The ideology that capitalism was a self-regulating eternal order of things became hegemonic. I'm sure that Clinton, far from a deep thinker, really believed it as did most everybody until the Wall St. collapse in 2008. We have to thank people like Professor Wolff (and David Harvey, Hobsbawm, Chomsky, etc.) who kept the faith and insisted during that brief period (1990 to 2008) of total capitalist ideological hegemony that there was an alternative to capitalism.

David Palmeter said...


Christopher Mulvaney,

Thanks for the info. What has to be taken into account,I think, is how far right the Democrats would have had to move (if move at all) to be elected. Their argument was (and I've tended to buy it) that the Democrats hadn't done well with traditional Democratic liberals like McGovern and Mondale. They had lost 5 of the previous 6 presidential elections and an overriding question was what does it take to win? Would another four years of Bush the 1st have been better than Clinton? I don't think so. He did try to get a single payer health care system. My major complaint against Clinton at the time was his welfare reform. Moynihan (himself a fellow-traveler at the time with neo-cons) vigorously and condemned it.

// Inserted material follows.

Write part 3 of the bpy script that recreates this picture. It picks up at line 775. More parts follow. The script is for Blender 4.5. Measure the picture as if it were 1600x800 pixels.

The encouraging thing is that the center of American politics has moved left, thanks largely to Bernie. Biden has moved left too, though nowhere near as far left as Bernie. My reading of Biden is that he's a career pol who is naturally center-left, but will go wherever he needs to go to get elected. He's trying to hold onto the Sanders left while, at the same time, be an acceptable alternative for Republicans who don't want Trump. The problem for the left in all of this is that Biden is now free to move substantially to the center in order to capture those suburbanites. The left has no place else to go, unless it wants four more years of Trump. Still, if the Democrats can win the Senate and hold onto the House, I can't see Biden vetoing anything they pass.